First majestic silver corp. (AG, FR.TO) announced that on April 24, 2013, the Supreme Court of British Columbia ruled in favour of First Majestic with respect to the previously reported litigation against Hector Davila Santos (not related to the company's Chief Operating Officer, Ramon Davila) and Minera Arroyo Del Agua, S.A. de C.V., which subsequently became Minerales y Minas Mexicana, S.A. de C.V.
In November 2007, the company and its wholly-owned subsidiary, First Silver Reserve Inc. or "FSR" began an action against Hector Davila, the previous director, President & Chief Executive Officer of FSR. The company had alleged that while Hector Davila held the positions of director, President and Chief Executive Officer of FSR, he violated his fiduciary duty to FSR and that subsequently, through Minera Arroyo, he acquired the Bolanos Mine from Grupo Mexico for his own personal interest. FSR became a wholly owned subsidiary of First Majestic in September 2006.
The court concluded that the Bolanos opportunity belonged to FSR and that Hector Davila did in fact breach his fiduciary duty by acquiring the Bolanos Mine.
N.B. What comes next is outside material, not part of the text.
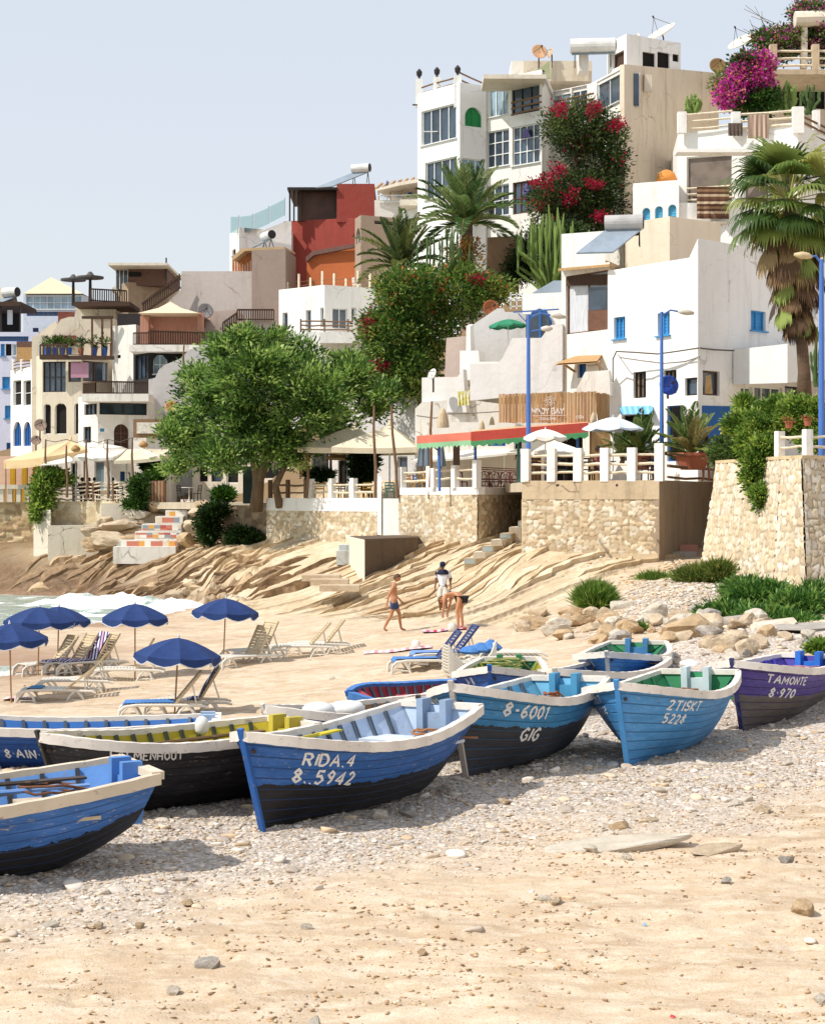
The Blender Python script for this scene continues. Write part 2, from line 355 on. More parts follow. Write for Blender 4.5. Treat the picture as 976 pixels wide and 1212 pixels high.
def ground_mat():
    k = NT('beach_ground'); a = k.n('ShaderNodeSeparateColor'); k.L(k.attr(), a.inputs[0])
    geo = k.n('ShaderNodeNewGeometry').outputs['Position']
    n0 = k.noise(.5, 5, .65, k.map((.6, 1.4, 1), geo)); n1 = k.noise(4, 5, .7, geo); n2 = k.noise(45, 3, .7, geo); n3 = k.noise(1.4, 6, .75, k.map((1, 2.2, 1), geo))
    sand = k.ramp(n0, [(.3, srgb('af977c')), (.5, srgb('c2ab8e')), (.7, srgb('cfb99e'))])
    sand = k.mix(k.math('MULTIPLY', k.ramp(n3, [(.44, 0), (.62, 1)]), .8), sand, srgb('dac9b2'))
    sand = k.mix(k.math('MULTIPLY', k.ramp(n1, [(.53, 0), (.72, 1)]), .4), sand, srgb('a98d6e'))
    sand = k.mix(k.ramp(n2, [(.36, .45), (.45, 0)]), sand, srgb('9f8566'))
    vor = k.n('ShaderNodeTexVoronoi'); vor.inputs['Scale'].default_value = 16; k.L(geo, vor.inputs['Vector'])
    gcol = k.ramp(vor.outputs['Color'], [(.1, srgb('b5aba2')), (.4, srgb('cbc0b4')), (.7, srgb('ddd2c6')), (.95, srgb('bfa58a'))])
    gcol = k.mix(k.ramp(vor.outputs['Distance'], [(.3, 0), (.75, .55)]), gcol, srgb('857869'))
    c = k.mix(a.outputs[0], sand, gcol)
    r0 = k.noise(.35, 6, .7, k.map((1.2, .8, 1), geo)); r1 = k.noise(3, 6, .75, geo)
    rock = k.ramp(r0, [(.3, srgb('b8a283')), (.48, srgb('cbb797')), (.62, srgb('d9c9ae')), (.75, srgb('c2ab89'))])
    rock = k.mix(k.math('MULTIPLY', k.ramp(r1, [(.5, 0), (.7, 1)]), .45), rock, srgb('9f7f60'))
    # damp, weed-stained foot of the rock near the water
    wr = k.mix(k.ramp(r1, [(.35, 0), (.6, 1)]), srgb('4e3f35'), srgb('8f745c'))
    sx = k.n('ShaderNodeSeparateXYZ'); k.L(geo, sx.inputs[0])
    zz = k.math('ADD', k.math('MULTIPLY', sx.outputs[0], .125), sx.outputs[2]); zz = k.math('ADD', zz, k.math('MULTIPLY', r0, .9))
    zz = k.math('MULTIPLY', k.math('ADD', zz, 2.0), .3)
    rock = k.mix(k.ramp(zz, [(.1, 1), (.42, 0)]), rock, wr)
    at2 = k.n('ShaderNodeAttribute'); at2.attribute_name = 'col'
    rock = k.mix(k.math('MULTIPLY', at2.outputs['Alpha'], .4), rock, srgb('6b513c'))  # shade of the ledge drops put into the rock colour
    sa = k.n('ShaderNodeAttribute'); sa.attribute_name = 'strat'; tw = k.math('ADD', sa.outputs['Fac'], k.math('MULTIPLY', k.noise(2.5, 4, .6, geo), .22)); cr = []
    for kf, o, wd, ns in ((1/1.55, .03, .075, .5), (1.05, .3, .05, .9), (2.4, .6, .07, 1.6)):
        ff = k.math('FRACT', k.math('ADD', k.math('MULTIPLY', tw, kf), o)); ln = k.ramp(ff, [(0, 1), (wd, .6), (wd*1.6, 0), (.995, 0), (1, 1)]); cr.append(k.math('MULTIPLY', ln, k.ramp(k.noise(ns*.6, 3, .6, k.map((.5, .35, 1), geo, (o*30, 0, 0))), [(.5, 0), (.56, 1)])))
    ledge_lines = k.math('MAXIMUM', cr[0], k.math('MAXIMUM', cr[1], k.math('MULTIPLY', cr[2], .8)))
    rock = k.mix(k.math('MULTIPLY', ledge_lines, .5), rock, srgb('6a533c'))  # dark strata lines: cracks, and thin ledge shadows painted in
    soil = k.mix(r1, srgb('6e5a44'), srgb('8d7657')); rock = k.mix(k.ramp(k.math('MULTIPLY', sx.outputs[1], .01), [(.86, 0), (.92, 1)]), rock, soil)
    c = k.mix(a.outputs[1], c, rock)
    wetc = k.mix(n1, srgb('8f6f55'), srgb('ab8a70'))
    c = k.mix(k.math('MULTIPLY', a.outputs[2], .85), c, wetc)
    b1 = k.bump(n1, .6, .06); b2 = k.bump(n2, .6, .015, b1)
    vb = k.math('MULTIPLY', k.math('SUBTRACT', 1, vor.outputs['Distance']), a.outputs[0]); b3 = k.bump(vb, .5, .04, b2)
    rb = k.math('MULTIPLY', k.noise(7, 6, .8, k.map((1, .6, 1.5), geo)), a.outputs[1]); b4 = k.bump(rb, .5, .04, b3); k.bump(k.math('SUBTRACT', 0, k.math('MULTIPLY', ledge_lines, a.outputs[1])), .6, .06, b4)
    k.out(c, .9, .15)
    rr = k.math('SUBTRACT', .9, k.math('MULTIPLY', a.outputs[2], .45)); k.L(rr, k.b.inputs['Roughness'])
    return k.m
np_mesh('beach_ground', np.stack([GXf, GYf, GZf], 1), Fc, ground_mat(), smooth=_sm_, cols=np.stack([gw, rw, wet*(1-.5*rw), ledge(GXf, GYf, True)*rw*(GYf < 96)], 1), off=np.zeros(3), strat=strat_t(GXf, GYf), kind='structure')
# ---- sea
sxs = np.unique(np.concatenate([np.linspace(-1500, -60, 24), np.arange(-60, -30, 1.5), np.arange(-30, -2, .22), np.array([2, 6, 12.])]))
sys_ = np.unique(np.concatenate([np.linspace(-800, 30, 12), np.arange(30, 55, 1.), np.arange(55, 90, .16), np.linspace(90, 2500, 30)]))
SX, SY = np.meshgrid(sxs, sys_); s2 = SX.shape; SXf = SX.ravel(); SYf = SY.ravel()
dep = SEA-gbase(SXf, SYf)
# breaking wave: ridge running along the rocks
u = (SYf-76.5)-(SXf+13)*-.55+fbm(SXf*.35, SYf*.35, 3)*2.5
win = sst(-19, -15, SXf)*(1-sst(-9.5, -7.5, SXf))
ridge = np.exp(-(u/1.1)**2)*win*.45+np.exp(-((u+3.6)/.8)**2)*win*.15
chop = fbm(SXf*.5, SYf*.9, 4)*.10+fbm(SXf*2, SYf*3, 3)*.05
SZ = SEA+ridge*(1+fbm(SXf*1.5, SYf*1.5, 3)*.9)+chop*sst(0, .8, dep)*.9
foam = np.clip(np.exp(-((u+.8)/2.0)**2)*win*1.25+(1-sst(.0, .10, dep))*.55+(np.exp(-((u+5.5)/1.1)**2)*.8)*win+sst(.56, .7, fbm(SXf*.25, SYf*.6, 4)+.5)*.5*sst(-30, -18, SXf), 0, 1.3)
foam = foam*(.62+1.0*fbm(SXf*1.2, SYf*2.4, 4)+.1)
ix = np.arange(s2[0]*s2[1]).reshape(s2)
Fs = np.stack([ix[:-1, :-1].ravel(), ix[:-1, 1:].ravel(), ix[1:, 1:].ravel(), ix[1:, :-1].ravel()], 1)
k = NT('sea_water'); fm = k.attr(); n = k.noise(9, 5, .75); nn = k.noise(1.5, 4, .6, k.map((1, 2.5, 1)))
f2 = k.math('ADD', fm, k.math('MULTIPLY', k.math('SUBTRACT', n, .5), 1.1))
fr = k.ramp(f2, [(.34, 0), (.62, 1)])
wc = k.ramp(nn, [(.35, srgb('7f958c')), (.6, srgb('a9b8aa'))])
k.out(k.mix(fr, wc, srgb('f3f1ec')), .25, .4); k.L(k.math('ADD', .15, k.math('MULTIPLY', fr, .6)), k.b.inputs['Roughness'])
k.bump(k.noise(3, 5, .7, k.map((1, 2.2, 1))), .5, .1)
np_mesh('sea_water', np.stack([SXf, SYf, SZ], 1), Fs, k.m, smooth=True, cols=np.stack([foam]*3, 1), off=np.zeros(3), kind='structure')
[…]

The court calculated in its ruling a net opportunity loss in favour of First Majestic in the amount of US$89.6 million, after reducing an initial amount of US$111 million for the post-acquisition investments of Hector Davila at the Bolanos Mine and applying a 15% reduction contingency.
The US$89.6 million judgment does not include pre-judgment interest or legal costs, of which a portion is recoverable, nor has the court ruled on Hector Davila's counterclaim for, among other things, interest charges on the about C$14.250 million which has been held in Hector Davila's lawyer's trust account since July 2009.
Under British Columbia law, Hector Davila has 30 days to appeal the April 24, 2013 judgment.